Quando ero bambina, come credo moltissimi della mia generazione, bevevo abitualmente l’acqua, l’acqua del rubinetto (che in estate lasciavo scorrere un po’ perchè fosse fresca, l’acqua delle fontanelle e persino, incredibile a dirsi, l’acqua dei ruscelli (“quando fa tre salti, spiegava una leggenda diffusissima, l’acqua diventa potabile”).
E’ incredibile che sia sopravvissuta senza l’acqua “che elimina l’acqua” o senza “l’acqua della salute”, è incredibile che non mi sia mai dovuta preoccupare del troppo sodio o del poco calcio.

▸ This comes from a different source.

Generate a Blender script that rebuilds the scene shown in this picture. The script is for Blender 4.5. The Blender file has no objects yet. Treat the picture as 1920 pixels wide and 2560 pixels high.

L’acqua era la panacea di tutti i mali, un bicchiere d’acqua esorcizzava gli effetti di uno spavento o di una forte emozione, in caso di slogatura, distorsione o incidente analogo capitato durante il gioco non era necessario perdere tempo per correre dalla mamma, bastava mettere l’arto colpito sotto un getto d’acqua e tutto passava, se il sole picchiava duro bastava inzuppare il berretto e infilarselo in testa per ripigliarsi.
Ogni tanto andavamo in gruppo a giocare al torrente e allora l’acqua freddissima diventava un giocattolo incredibilmente versatile: con i piedi e le mani a mollo costruivamo dighe e mulini e saltavamo nelle pozze schizzandoci a vicenda fino a diventare fradici, ma incredibilmente i raffreddori erano veramente rari.
E poi, quando avevo sete, infilavo la testa sotto il getto di una fontanella e assaporavo l’acqua che, soprattutto in montagna, era gelida e sapeva di neve.